[Dataset entries]
---

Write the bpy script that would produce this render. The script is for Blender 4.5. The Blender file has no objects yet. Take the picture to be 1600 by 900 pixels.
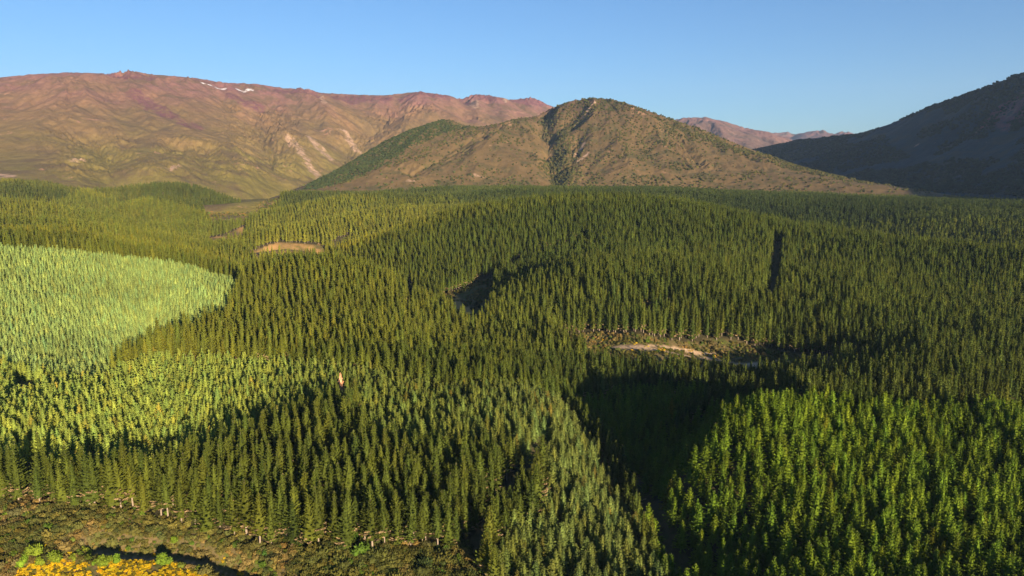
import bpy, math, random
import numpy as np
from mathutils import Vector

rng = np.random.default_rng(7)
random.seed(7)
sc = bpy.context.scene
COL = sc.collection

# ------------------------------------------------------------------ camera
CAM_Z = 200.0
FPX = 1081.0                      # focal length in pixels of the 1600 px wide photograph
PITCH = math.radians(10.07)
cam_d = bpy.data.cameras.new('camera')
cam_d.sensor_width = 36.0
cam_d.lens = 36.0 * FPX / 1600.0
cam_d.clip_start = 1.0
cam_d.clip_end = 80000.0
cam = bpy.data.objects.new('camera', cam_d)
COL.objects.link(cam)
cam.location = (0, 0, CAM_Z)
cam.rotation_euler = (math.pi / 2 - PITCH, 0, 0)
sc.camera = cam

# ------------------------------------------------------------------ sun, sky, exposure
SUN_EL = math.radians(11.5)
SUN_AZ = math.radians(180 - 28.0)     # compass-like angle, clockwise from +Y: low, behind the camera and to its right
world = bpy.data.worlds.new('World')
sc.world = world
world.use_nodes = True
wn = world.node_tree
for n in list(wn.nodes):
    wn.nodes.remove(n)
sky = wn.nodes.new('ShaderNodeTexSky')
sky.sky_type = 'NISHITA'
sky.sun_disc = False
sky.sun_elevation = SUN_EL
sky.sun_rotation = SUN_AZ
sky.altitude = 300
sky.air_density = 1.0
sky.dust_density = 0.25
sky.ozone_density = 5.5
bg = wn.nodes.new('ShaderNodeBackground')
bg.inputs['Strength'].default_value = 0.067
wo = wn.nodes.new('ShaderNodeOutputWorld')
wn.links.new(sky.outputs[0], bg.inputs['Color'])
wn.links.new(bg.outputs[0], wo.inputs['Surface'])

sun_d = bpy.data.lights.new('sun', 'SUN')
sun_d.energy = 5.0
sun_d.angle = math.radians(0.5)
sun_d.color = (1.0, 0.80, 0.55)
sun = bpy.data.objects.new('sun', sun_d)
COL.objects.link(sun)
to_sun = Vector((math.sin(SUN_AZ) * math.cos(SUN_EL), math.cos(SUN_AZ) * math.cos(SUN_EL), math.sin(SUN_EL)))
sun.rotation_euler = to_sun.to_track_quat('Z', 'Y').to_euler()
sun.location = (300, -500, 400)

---

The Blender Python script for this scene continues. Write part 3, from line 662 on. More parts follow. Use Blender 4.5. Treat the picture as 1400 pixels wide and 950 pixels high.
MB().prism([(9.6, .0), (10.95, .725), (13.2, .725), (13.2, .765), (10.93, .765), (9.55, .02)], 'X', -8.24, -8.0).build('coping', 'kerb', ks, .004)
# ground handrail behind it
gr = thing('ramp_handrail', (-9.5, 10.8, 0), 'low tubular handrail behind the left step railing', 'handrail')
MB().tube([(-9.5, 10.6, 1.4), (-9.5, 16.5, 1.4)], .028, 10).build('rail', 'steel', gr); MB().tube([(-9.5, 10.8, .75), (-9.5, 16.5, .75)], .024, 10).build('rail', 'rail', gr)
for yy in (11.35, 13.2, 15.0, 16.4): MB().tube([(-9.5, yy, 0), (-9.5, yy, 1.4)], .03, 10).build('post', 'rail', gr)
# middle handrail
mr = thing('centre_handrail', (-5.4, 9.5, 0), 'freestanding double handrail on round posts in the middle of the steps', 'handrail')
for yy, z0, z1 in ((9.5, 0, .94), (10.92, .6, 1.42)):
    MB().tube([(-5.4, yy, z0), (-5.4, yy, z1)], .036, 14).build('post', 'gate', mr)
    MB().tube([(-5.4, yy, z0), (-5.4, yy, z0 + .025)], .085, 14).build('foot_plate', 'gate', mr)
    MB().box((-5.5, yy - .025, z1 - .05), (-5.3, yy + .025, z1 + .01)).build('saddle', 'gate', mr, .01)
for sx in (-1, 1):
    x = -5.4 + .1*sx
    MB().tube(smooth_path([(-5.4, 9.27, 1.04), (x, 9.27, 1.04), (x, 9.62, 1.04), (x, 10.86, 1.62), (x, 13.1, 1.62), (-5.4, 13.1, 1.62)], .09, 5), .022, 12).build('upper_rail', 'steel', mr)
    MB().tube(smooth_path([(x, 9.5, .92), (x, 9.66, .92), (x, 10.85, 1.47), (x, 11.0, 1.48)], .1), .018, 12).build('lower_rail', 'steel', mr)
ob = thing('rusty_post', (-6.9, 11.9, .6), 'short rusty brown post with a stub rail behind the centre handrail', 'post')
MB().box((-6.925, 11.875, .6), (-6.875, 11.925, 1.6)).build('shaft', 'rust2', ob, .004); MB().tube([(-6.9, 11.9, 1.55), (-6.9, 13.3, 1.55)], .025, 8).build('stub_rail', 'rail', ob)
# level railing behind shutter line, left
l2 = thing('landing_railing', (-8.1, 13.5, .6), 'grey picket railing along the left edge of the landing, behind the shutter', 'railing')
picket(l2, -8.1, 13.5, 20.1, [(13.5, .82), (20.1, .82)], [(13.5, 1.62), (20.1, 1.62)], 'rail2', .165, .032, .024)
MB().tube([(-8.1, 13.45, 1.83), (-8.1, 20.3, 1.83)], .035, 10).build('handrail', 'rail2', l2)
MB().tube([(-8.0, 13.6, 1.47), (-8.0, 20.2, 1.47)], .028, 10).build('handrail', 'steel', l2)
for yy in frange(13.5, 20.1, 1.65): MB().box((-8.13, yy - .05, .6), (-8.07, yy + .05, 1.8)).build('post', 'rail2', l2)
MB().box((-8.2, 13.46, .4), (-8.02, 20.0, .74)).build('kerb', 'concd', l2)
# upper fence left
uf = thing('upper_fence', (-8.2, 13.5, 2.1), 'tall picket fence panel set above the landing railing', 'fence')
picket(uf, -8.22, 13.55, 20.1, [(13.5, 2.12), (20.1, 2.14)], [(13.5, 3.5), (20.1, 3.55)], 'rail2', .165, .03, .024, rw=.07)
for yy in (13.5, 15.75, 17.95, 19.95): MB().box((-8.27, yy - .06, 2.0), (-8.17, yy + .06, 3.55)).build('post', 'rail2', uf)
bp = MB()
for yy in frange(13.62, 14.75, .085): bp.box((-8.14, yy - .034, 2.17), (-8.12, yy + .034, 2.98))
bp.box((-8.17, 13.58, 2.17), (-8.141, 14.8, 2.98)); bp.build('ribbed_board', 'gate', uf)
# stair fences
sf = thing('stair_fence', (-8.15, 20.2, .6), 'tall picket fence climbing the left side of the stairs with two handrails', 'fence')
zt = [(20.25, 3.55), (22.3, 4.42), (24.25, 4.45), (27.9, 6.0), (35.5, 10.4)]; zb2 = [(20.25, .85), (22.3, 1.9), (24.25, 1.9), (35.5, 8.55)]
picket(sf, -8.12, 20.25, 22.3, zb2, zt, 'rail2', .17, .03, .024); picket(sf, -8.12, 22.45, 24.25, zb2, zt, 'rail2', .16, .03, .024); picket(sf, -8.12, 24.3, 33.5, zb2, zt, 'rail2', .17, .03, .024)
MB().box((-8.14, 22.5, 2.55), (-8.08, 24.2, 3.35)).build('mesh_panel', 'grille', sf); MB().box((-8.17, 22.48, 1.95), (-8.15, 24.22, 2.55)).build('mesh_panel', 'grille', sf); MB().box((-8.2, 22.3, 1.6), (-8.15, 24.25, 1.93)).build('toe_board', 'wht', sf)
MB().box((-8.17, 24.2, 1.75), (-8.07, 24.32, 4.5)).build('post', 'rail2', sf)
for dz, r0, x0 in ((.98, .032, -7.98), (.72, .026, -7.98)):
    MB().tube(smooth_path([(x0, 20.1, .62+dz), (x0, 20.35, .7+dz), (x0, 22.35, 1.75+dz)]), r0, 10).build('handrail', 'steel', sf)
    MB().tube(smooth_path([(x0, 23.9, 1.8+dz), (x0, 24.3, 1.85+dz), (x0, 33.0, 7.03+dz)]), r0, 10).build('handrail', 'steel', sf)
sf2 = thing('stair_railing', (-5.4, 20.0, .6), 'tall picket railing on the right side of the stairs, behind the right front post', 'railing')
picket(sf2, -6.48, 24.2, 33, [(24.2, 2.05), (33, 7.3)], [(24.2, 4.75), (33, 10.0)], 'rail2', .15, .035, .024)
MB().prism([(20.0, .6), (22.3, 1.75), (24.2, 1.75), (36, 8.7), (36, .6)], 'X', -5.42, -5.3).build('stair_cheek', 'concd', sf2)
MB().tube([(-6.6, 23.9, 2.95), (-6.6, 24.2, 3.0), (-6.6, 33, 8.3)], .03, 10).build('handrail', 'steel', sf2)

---

== What needs to be done ==
Skip the pictures and repeat, word for word, the lines from the one containing "Write the bpy" to the one containing "sc.camera = cam", keeping both of those lines.

== Task response ==
Write the bpy script that would produce this render. The script is for Blender 4.5. The Blender file has no objects yet. Take the picture to be 1600 by 900 pixels.
import bpy, math, random
import numpy as np
from mathutils import Vector

rng = np.random.default_rng(7)
random.seed(7)
sc = bpy.context.scene
COL = sc.collection

# ------------------------------------------------------------------ camera
CAM_Z = 200.0
FPX = 1081.0                      # focal length in pixels of the 1600 px wide photograph
PITCH = math.radians(10.07)
cam_d = bpy.data.cameras.new('camera')
cam_d.sensor_width = 36.0
cam_d.lens = 36.0 * FPX / 1600.0
cam_d.clip_start = 1.0
cam_d.clip_end = 80000.0
cam = bpy.data.objects.new('camera', cam_d)
COL.objects.link(cam)
cam.location = (0, 0, CAM_Z)
cam.rotation_euler = (math.pi / 2 - PITCH, 0, 0)
sc.camera = cam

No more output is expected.